Robert T Henry says that in those days

He often startled his hearers with his imaginative treatment of the texts and was regarded as sometimes novel, and always original. A fellow pastor in the same town, Rev Thomas Adkins, along with several denominational leaders, were not at all sure of McLaren's orthodoxy in those early years. Was the temptation to be novel so great that he was willing to sacrifice sound doctrine? While he believed and preached strongly on punishment for sin he lacked conviction concerning the eternal state of the lost and of eternal punishment. He also entertained some thoughts about the actual communion between the living and the dead. His lack of ministerial propriety, as they viewed it, did not sit well with the older pastors and leaders in the denomination. McLaren was not willing to wear the traditional ministerial dress in the pulpit and he refused to wear the traditional white tie. He also appeared to be quite careless about the colour of his clothes.
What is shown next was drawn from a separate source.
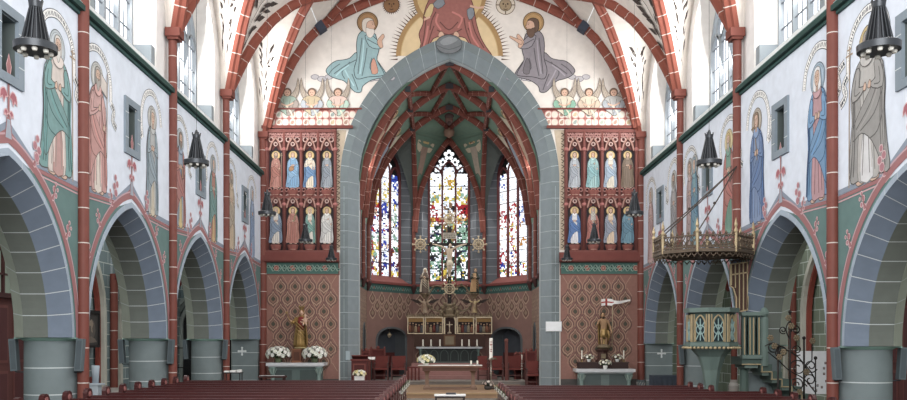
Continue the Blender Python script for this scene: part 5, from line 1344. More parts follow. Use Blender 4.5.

There were times after he had preached for 15 to 20 minutes when he would abruptly say, “I have no more to say!” He would then immediately sit down to the dismay of his people. Sometimes, in search of a precise word, he would stop for extremely long pauses. His people would become so uncomfortable that they felt he had broken down completely. One old Scottish lady in his congregation said that she wished to be in the pulpit with him so she could whisper the word for which he was groping "into the lad's lug".
This is probably the context for a statement attributed to Spurgeon by the Unitarian Alexander Gordon that Maclaren was “dangerous”.
Though he tried other avenues, even at Southampton Maclaren's main focus was on the preaching, and he prepared for this intensively. A keen observer of nature, he also delighted in walks on the Isle of Wight or in the New Forest, alone or with friends.
For most of his time in Southampton Maclaren was a single man but in 1856 he married his cousin Marion. They had four daughters and a son. Much later in life he gave this testimony “In 1856 Marion Maclaren became my wife. God allowed us to be together till 1884. Others could speak of her charm, her beauty, her gifts, and her goodness. Most of what she was to me is forever locked in my heart. But I would fain that it should be told that the best part of what I have been able to do all came and comes from her.”

Manchester
After much solicitation from other congregations, he eventually received and accepted an invitation to the pastorate of a church begun 16 years before - Union Chapel, Fallowfield, in Manchester, where he remained until his retirement. After 11 years there, a new 1500-seat auditorium was built and every seat was filled, morning and evening.
Many attempts were made to draw Maclaren away from Manchester, but he remained there despite his dislike of the climate and the workload his pastorate entailed, both of which he sometimes complained of. McLaren remained minister at Union Chapel until June 1903, in spite of bouts of ill health, the crushing blow of his wife's sudden death on 21 December 1884, and several tempting offers including (1885) a pressing invitation to be professor of Hebrew at his old college, by then Regent's Park College.
From 1882 he had assistants. The first was John G Raws, followed by J Edward Roberts (from 1890). In retirement he became pastor emeritus. During his 45 year tenure he became one of Manchester's leading citizens, the speaker of choice at public and religious gatherings, and until his wife's death a familiar figure at HallĂ© concerts. Always well informed about the state of trade, he was known widely as ‘McLaren of Manchester’.
In retirement Mclaren preached less often than he had hoped but revelled in the discipline of spending part of each day writing and preparing publications. In 1909, with the encroachments of suburbia threatening his tranquillity, he gave up his house in Fallowfield, Manchester, and presented his library to the Baptist college there.
After his regular holiday in his beloved highlands, he went to live in Edinburgh, where he died after some weeks' illness. Following a simple funeral at Union Chapel, his ashes were interred at Brooklands cemetery, near Manchester.
Unlike Spurgeon, Maclaren had only one real ministry – and that was preaching. He rarely travelled and started no schools or publications or magazines. The only responsibility he took beyond his own church was two terms as president of the Baptist Union (1875 and 1901). In 1888 he represented the English Baptist Union at the Victoria jubilee celebrations in Australia. In 1905 he was president of the Baptist World Congress, in London.
Late in life he became a governor of Owens College, then the Victoria University of Manchester 1900-1905, warmly supporting the pioneering ‘undenominational’ theology faculty introduced at the university in 1904 and serving on the faculty's advisory committee. His links to the Victoria University were cemented with the award of an honorary LittD in 1902. He also received honorary DDs from the universities of Edinburgh (1877) and Glasgow (1907). W Robertson Nicoll said Maclaren was without question “the most brilliant man, all round,” that he had ever known. His scholarship was impeccable. He read widely - from Augustine to the Quakers, as well as the great British poetry and novels.